GIVEN DATA -
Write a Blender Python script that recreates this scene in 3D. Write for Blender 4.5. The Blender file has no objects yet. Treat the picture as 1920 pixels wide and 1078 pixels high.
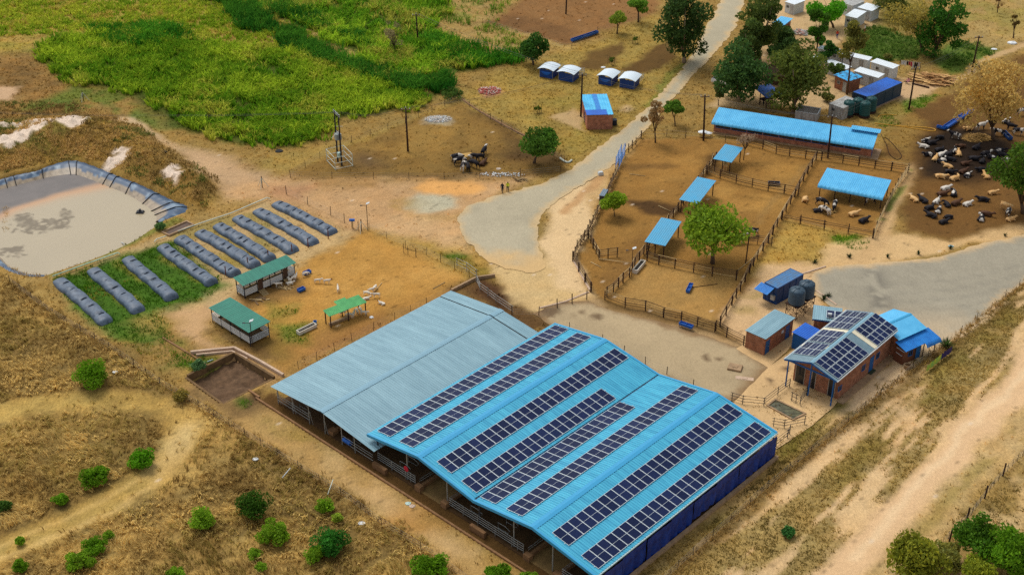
import bpy, math, random
import numpy as np
from mathutils import Vector, Matrix
R = math.radians
random.seed(7)
RNG = np.random.default_rng(11)
scene = bpy.context.scene
COL = scene.collection

# ------------------------------------------------------------------ camera
CAM_H, FPX, PITCH = 93.3, 2500.0, R(30.899)
cam_data = bpy.data.cameras.new('camera')
cam_data.sensor_width = 36.0
cam_data.lens = FPX / 1920.0 * 36.0
cam_data.clip_start = 1.0
cam_data.clip_end = 12000.0
cam = bpy.data.objects.new('camera', cam_data)
COL.objects.link(cam)
cam.location = (0, 0, CAM_H)
cam.rotation_euler = (math.pi / 2 - PITCH, 0, 0)
scene.camera = cam

# ------------------------------------------------------------------ overcast sky and weak soft sun
SUN_EL, SUN_AZ = R(58), R(-35)          # azimuth clockwise from +Y (view direction)
world = bpy.data.worlds.new('World')
scene.world = world
world.use_nodes = True
wn, wl = world.node_tree.nodes, world.node_tree.links
wn.clear()
w_out = wn.new('ShaderNodeOutputWorld')
w_bg = wn.new('ShaderNodeBackground')
w_sky = wn.new('ShaderNodeTexSky')
w_sky.sky_type = 'NISHITA'
w_sky.sun_disc = False
w_sky.sun_elevation = SUN_EL
w_sky.sun_rotation = SUN_AZ
w_sky.altitude = 900
w_sky.air_density = 1.0
w_sky.dust_density = 4.0
w_hsv = wn.new('ShaderNodeHueSaturation')
w_hsv.inputs['Saturation'].default_value = 0.22      # cloud cover takes the blue out of the sky light
wl.new(w_sky.outputs[0], w_hsv.inputs['Color'])
wl.new(w_hsv.outputs[0], w_bg.inputs['Color'])
w_bg.inputs['Strength'].default_value = 0.10
wl.new(w_bg.outputs[0], w_out.inputs['Surface'])
sun_data = bpy.data.lights.new('sun', 'SUN')
sun_data.energy = 1.2
sun_data.angle = R(24)
sun_data.color = (1.0, 0.95, 0.87)
sun = bpy.data.objects.new('sun', sun_data)
COL.objects.link(sun)
sd = Vector((math.sin(SUN_AZ) * math.cos(SUN_EL), math.cos(SUN_AZ) * math.cos(SUN_EL), math.sin(SUN_EL)))
sun.rotation_euler = sd.to_track_quat('Z', 'Y').to_euler()
sun.location = sd * 300
vs = scene.view_settings
vs.view_transform = 'Standard'
vs.look = 'None'
vs.exposure = 0.64
vs.gamma = 1.0
vs.use_curve_mapping = False
scene.cycles.use_denoising = False
scene.cycles.use_adaptive_sampling = False
scene.cycles.max_bounces = 6
scene.cycles.diffuse_bounces = 3
scene.cycles.transparent_max_bounces = 8

# ------------------------------------------------------------------ pixel <-> place (the photograph is 1920 x 1078)
SP, CP = math.sin(PITCH), math.cos(PITCH)
def G(px, py, z=0.0):
    """The place at height z that the photograph shows at pixel (px, py)."""
    X = (px - 960.0) / FPX; Y = -(py - 539.0) / FPX
    dx, dy, dz = X, CP + Y * SP, -SP + Y * CP
    t = (z - CAM_H) / dz
    return Vector((dx * t, dy * t, z))
def to_px(x, y, z=0.0):
    zz = z - CAM_H
    d = y * CP - zz * SP; u = y * SP + zz * CP
    return 960 + FPX * x / d, 539 - FPX * u / d
def pxm(p):
    """pixels per metre at place p: across, and for a vertical metre"""
    d = p.y * CP - (p.z - CAM_H) * SP
    a = to_px(p.x, p.y, p.z); b = to_px(p.x, p.y, p.z + 1)
    return FPX / d, a[1] - b[1]
def poly_px(s, z=0.0):
    return [G(x, y, z) for x, y in s]

# ------------------------------------------------------------------ colour and materials
def lin(c):
    """sRGB 0-255 to linear"""
    return tuple((v / 255 / 12.92) if v / 255 <= 0.04045 else ((v / 255 + 0.055) / 1.055) ** 2.4 for v in c)
MATS = {}
def mat(name, col, rough=0.8, var=0.25, scale=3.0, col2=None, bump=0.0, bscale=None, metal=0.0, spec=0.3, rand=0.0, detail=5.0, stretch=None, coat=0.0, ramp=(0.35, 0.65)):
    """Procedural material: base colour broken up by object-space noise, optional second colour, bump and per-object variation."""
    if name in MATS: return MATS[name]
    m = bpy.data.materials.new(name); m.use_nodes = True
    n, l = m.node_tree.nodes, m.node_tree.links
    b = n['Principled BSDF']
    b.inputs['Roughness'].default_value = rough
    b.inputs['Metallic'].default_value = metal
    b.inputs['Specular IOR Level'].default_value = spec
    if coat: b.inputs['Coat Weight'].default_value = coat
    c = lin(col)
    c2 = lin(col2) if col2 else tuple(v * (1 - var) for v in c)
    tc = n.new('ShaderNodeTexCoord')
    src = tc.outputs['Object']
    if stretch:
        mp = n.new('ShaderNodeMapping'); mp.inputs['Scale'].default_value = stretch
        l.new(src, mp.inputs['Vector']); src = mp.outputs[0]
    nz = n.new('ShaderNodeTexNoise'); nz.inputs['Scale'].default_value = scale; nz.inputs['Detail'].default_value = detail; nz.inputs['Roughness'].default_value = 0.65
    l.new(src, nz.inputs['Vector'])
    rp = n.new('ShaderNodeValToRGB')
    rp.color_ramp.elements[0].position = ramp[0]; rp.color_ramp.elements[0].color = (*c2, 1)
    rp.color_ramp.elements[1].position = ramp[1]; rp.color_ramp.elements[1].color = (*c, 1)
    l.new(nz.outputs[0], rp.inputs[0])
    out = rp.outputs[0]
    if rand:
        oi = n.new('ShaderNodeObjectInfo'); hs = n.new('ShaderNodeHueSaturation')
        mr = n.new('ShaderNodeMapRange'); mr.inputs[3].default_value = 1 - rand; mr.inputs[4].default_value = 1 + rand
        l.new(oi.outputs['Random'], mr.inputs[0]); l.new(mr.outputs[0], hs.inputs['Value']); l.new(out, hs.inputs['Color'])
        out = hs.outputs[0]
    l.new(out, b.inputs['Base Color'])
    if bump:
        bn = n.new('ShaderNodeTexNoise'); bn.inputs['Scale'].default_value = bscale or scale * 4; bn.inputs['Detail'].default_value = 4
        l.new(src, bn.inputs['Vector'])
        bp = n.new('ShaderNodeBump'); bp.inputs['Strength'].default_value = bump; bp.inputs['Distance'].default_value = 0.05
        l.new(bn.outputs[0], bp.inputs['Height']); l.new(bp.outputs[0], b.inputs['Normal'])
    MATS[name] = m
    return m
def attr_mat(name, attr='tint', rough=0.9, spec=0.15, trans=0.0, noise=0.0, nscale=8.0):
    """Colour from a per-face/vertex colour of the thing itself (leaf, blade and soil colours)."""
    if name in MATS: return MATS[name]
    m = bpy.data.materials.new(name); m.use_nodes = True
    n, l = m.node_tree.nodes, m.node_tree.links
    b = n['Principled BSDF']
    b.inputs['Roughness'].default_value = rough; b.inputs['Specular IOR Level'].default_value = spec
    a = n.new('ShaderNodeAttribute'); a.attribute_name = attr
    l.new(a.outputs['Color'], b.inputs['Base Color'])
    if trans:
        t = n.new('ShaderNodeBsdfTranslucent'); mx = n.new('ShaderNodeMixShader'); mx.inputs[0].default_value = trans
        l.new(a.outputs['Color'], t.inputs['Color']); l.new(b.outputs[0], mx.inputs[1]); l.new(t.outputs[0], mx.inputs[2])
        l.new(mx.outputs[0], n['Material Output'].inputs['Surface'])
    MATS[name] = m
    return m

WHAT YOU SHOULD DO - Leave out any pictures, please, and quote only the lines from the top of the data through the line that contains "COL = scene.collection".

WRITTEN SOLUTION -
Write a Blender Python script that recreates this scene in 3D. Write for Blender 4.5. The Blender file has no objects yet. Treat the picture as 1920 pixels wide and 1078 pixels high.
import bpy, math, random
import numpy as np
from mathutils import Vector, Matrix
R = math.radians
random.seed(7)
RNG = np.random.default_rng(11)
scene = bpy.context.scene
COL = scene.collection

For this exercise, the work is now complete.